Image Credit: THE CANADIAN PRESS/Sean Kilpatrick

EDMONTON - One of Canada's Olympic medallists is calling out Alberta's Opposition leader for a comment about physically assaulting Premier Rachel Notley.

"It drives me nuts," Jen Kish, captain of Canada's women's sevens rugby team, said Wednesday.

"We want the world to grow in the right direction. We want to set a good example for the younger generation.

"Comments like that make us go backwards."

Kish was one of many critics denouncing the remark made by Wildrose Leader Brian Jean at a town hall meeting in Fort McMurray on Tuesday night.

Jean was responding to concerns and complaints about the level of seniors care and housing.

"Let's be honest. I've been beating this drum for 10, 11, 12 years now, so I will continue to beat it. I promise.
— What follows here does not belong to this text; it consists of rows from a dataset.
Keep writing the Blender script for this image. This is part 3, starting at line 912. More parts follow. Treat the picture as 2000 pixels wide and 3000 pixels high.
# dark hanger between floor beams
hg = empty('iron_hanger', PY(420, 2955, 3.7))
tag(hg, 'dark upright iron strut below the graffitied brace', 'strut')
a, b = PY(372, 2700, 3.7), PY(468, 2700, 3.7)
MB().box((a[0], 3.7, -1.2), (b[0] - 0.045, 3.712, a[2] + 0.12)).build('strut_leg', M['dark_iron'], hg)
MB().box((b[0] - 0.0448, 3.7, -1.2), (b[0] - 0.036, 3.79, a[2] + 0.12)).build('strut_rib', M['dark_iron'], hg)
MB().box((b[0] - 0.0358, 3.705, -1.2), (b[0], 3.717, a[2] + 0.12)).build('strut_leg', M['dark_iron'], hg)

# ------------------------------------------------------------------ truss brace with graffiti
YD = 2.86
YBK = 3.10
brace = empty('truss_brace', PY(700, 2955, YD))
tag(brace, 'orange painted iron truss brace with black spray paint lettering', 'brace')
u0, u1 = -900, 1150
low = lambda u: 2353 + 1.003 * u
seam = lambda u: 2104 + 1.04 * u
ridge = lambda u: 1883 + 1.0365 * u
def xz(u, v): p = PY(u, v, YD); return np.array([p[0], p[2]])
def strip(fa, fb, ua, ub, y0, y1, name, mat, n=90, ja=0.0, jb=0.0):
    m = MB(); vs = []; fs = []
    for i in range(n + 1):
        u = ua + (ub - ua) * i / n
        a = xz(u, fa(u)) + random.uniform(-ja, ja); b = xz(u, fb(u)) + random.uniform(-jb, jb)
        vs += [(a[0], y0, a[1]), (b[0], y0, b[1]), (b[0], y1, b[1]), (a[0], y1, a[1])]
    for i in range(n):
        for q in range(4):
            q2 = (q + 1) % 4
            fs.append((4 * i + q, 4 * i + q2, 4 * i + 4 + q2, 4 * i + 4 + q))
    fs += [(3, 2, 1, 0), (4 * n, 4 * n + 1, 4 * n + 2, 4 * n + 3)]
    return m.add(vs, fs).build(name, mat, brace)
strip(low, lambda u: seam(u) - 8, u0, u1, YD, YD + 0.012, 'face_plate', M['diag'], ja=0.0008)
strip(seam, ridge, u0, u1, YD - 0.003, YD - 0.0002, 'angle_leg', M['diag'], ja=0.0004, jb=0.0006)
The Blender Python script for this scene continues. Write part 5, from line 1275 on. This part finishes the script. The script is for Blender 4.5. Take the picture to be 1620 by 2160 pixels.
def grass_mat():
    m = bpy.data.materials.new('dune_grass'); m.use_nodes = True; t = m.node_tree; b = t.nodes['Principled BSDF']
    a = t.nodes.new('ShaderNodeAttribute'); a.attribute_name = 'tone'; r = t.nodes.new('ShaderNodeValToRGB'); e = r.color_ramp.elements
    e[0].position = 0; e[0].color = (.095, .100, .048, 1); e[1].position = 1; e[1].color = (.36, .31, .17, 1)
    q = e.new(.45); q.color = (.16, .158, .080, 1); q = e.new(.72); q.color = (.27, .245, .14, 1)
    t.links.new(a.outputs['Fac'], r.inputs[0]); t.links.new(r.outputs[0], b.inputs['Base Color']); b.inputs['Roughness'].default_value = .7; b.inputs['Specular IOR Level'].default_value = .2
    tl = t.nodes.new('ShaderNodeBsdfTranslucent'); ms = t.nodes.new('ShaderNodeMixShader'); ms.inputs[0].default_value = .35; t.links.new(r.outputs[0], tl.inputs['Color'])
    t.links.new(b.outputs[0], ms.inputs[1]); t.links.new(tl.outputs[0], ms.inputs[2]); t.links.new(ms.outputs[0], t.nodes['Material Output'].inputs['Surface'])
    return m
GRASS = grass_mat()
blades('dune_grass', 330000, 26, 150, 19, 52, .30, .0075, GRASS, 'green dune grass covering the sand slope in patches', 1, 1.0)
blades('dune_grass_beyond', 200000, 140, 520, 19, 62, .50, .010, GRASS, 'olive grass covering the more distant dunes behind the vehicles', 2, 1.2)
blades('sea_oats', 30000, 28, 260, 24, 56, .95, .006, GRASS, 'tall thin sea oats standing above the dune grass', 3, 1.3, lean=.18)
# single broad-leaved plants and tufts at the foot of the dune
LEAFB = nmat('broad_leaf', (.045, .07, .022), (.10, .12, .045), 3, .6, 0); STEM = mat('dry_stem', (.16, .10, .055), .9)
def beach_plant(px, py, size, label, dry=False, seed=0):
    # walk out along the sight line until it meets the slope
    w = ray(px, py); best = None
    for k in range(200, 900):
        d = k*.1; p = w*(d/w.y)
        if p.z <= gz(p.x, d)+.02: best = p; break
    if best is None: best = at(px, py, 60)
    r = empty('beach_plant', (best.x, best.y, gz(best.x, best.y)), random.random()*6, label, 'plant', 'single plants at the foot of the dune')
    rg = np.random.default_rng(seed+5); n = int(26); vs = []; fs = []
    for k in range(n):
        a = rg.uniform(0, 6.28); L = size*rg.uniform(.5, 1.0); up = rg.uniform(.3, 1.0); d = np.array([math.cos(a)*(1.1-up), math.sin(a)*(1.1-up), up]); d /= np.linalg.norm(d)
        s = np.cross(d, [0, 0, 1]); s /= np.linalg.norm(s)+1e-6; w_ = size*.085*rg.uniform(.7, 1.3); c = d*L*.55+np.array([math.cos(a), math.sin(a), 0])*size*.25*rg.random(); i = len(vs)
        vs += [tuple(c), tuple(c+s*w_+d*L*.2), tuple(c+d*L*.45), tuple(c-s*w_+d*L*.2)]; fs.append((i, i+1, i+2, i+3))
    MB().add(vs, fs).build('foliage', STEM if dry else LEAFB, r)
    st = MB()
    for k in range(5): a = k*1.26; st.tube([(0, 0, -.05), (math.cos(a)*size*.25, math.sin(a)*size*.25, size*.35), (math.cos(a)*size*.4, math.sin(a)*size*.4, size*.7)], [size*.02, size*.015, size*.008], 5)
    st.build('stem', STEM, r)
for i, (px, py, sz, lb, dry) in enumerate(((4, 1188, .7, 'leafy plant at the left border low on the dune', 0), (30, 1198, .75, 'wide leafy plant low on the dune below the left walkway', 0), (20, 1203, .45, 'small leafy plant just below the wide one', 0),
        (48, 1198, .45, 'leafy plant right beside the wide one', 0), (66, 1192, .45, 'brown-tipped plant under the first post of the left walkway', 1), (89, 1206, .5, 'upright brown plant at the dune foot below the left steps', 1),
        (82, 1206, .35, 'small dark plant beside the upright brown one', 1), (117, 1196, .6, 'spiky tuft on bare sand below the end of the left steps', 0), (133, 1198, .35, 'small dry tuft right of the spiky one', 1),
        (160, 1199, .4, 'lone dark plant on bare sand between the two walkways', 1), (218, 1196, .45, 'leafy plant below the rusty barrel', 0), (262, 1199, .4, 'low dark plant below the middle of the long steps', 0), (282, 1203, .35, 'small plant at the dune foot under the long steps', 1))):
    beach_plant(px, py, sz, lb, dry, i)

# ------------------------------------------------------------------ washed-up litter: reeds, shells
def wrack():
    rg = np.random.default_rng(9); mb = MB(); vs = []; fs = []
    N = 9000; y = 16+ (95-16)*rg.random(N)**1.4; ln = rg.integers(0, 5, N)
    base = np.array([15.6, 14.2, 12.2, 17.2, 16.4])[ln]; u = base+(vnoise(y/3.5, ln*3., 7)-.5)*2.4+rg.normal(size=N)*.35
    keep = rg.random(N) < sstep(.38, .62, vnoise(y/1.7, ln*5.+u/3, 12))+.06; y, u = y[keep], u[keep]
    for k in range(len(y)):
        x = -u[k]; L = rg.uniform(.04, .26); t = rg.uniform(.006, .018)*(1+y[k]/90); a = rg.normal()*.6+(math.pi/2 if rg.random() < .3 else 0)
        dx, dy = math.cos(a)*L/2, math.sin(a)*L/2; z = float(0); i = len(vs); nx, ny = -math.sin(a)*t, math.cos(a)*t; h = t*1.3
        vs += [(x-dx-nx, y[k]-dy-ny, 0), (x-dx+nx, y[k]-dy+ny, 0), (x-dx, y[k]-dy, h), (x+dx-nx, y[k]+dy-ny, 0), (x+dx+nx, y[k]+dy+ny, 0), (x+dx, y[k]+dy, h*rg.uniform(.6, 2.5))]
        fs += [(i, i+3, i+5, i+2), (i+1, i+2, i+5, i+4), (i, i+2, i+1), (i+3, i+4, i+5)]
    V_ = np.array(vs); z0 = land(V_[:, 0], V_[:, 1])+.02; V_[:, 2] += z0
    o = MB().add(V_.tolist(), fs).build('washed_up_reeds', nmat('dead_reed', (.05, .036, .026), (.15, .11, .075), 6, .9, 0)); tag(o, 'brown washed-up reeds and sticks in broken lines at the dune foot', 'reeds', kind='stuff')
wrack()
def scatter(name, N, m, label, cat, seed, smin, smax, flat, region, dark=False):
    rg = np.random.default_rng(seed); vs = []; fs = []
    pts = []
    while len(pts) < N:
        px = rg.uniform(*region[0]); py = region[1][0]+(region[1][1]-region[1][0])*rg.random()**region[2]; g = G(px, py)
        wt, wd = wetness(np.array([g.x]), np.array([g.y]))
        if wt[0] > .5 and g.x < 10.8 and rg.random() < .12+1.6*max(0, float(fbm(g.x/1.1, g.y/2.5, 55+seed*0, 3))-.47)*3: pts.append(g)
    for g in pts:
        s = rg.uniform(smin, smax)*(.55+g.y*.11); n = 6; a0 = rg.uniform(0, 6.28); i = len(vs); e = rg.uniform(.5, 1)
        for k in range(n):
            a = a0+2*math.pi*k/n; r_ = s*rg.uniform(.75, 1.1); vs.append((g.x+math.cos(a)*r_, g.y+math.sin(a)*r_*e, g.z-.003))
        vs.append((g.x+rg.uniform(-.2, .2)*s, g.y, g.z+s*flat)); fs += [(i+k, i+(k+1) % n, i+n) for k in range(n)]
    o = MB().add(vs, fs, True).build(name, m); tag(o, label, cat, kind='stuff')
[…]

But it is against the law to beat Rachel Notley, so ..." he said before being cut off by laughter and applause.

Moments later, Jean backtracked, saying the premier has been accommodating on the issue by switching the policy of the previous Tory government.

"Now, I have to compliment that woman and I shouldn't have said what I said because I truly admire her for that," he said.

"That was a very practical thing and not necessarily in her best interest, because she could have easily just let that go as it was and blamed the previous government. She did not, so I think Rachel Notley deserves a round of applause."

Jean was not available for comment Wednesday, but his party issued a three-line statement from him.

“Last night during my town hall I made an inappropriate attempt at humour that I promptly apologized for," said Jean.

“Jokes of this nature are never acceptable, and I hold myself to a higher standard. I have reached out to Premier Notley to sincerely apologize directly to her.”

Notley was not available for comment. But Stephanie McLean, minister of the status of women, spoke to reporters after a legislature event honouring Kish, who hails from Edmonton, and led the rugby team to a bronze medal at the Rio Games.

McLean said Jean's comments were "totally unacceptable in this day and age ... Regardless of whether it's serious or a joke, it's totally out of touch with what Albertans want to see from their leaders."

When McLean was asked how she felt about having to filed questions on such a topic at an event dedicated to honouring women, Kish spoke up.

"Unacceptable," she said.

"For someone of that status to make a comment like that doesn't go well with me and I'm sure it doesn't with everybody else who is trying to achieve what we're trying to achieve today, (which is) women being successful in a male-dominant world."

Progressive Conservative member of the legislature Sandra Jansen said it was disturbing to her that Jean's "thought process even went there." She noted that in 2015-16, more than 12,000 Alberta women sought shelter from violence in their personal lives.

"This is not a place where you make jokes like that."

Notley and other high-ranking women in her government have been the target of threats and vitriol online and elsewhere since the NDP took over in 2015.

Jean is currently in a political debate whether to merge the Wildrose with the Progressive Conservatives.

Calgary MP Jason Kenney is running for the leadership of the PCs on a platform to unite the two parties.

He has recently denounced violence imagery directed towards Notley and knows Jean from their days as fellow Conservatives on Parliament Hill.

"It sounds like he made a weird, tasteless and offensive effort at humour," said Kenney, who added the remark doesn't reflect the Brian Jean he knows, but does point to a larger problem in politics.

"What I find troubling about comments like this is that I don't think they'd be made about a male politician," said Kenney.

"Hopefully this is a wake-up call to everyone in politics to elevate the language and end the kind of rhetorical double standard that too often applies to women in politics, in general, and to Rachel Notley in particular."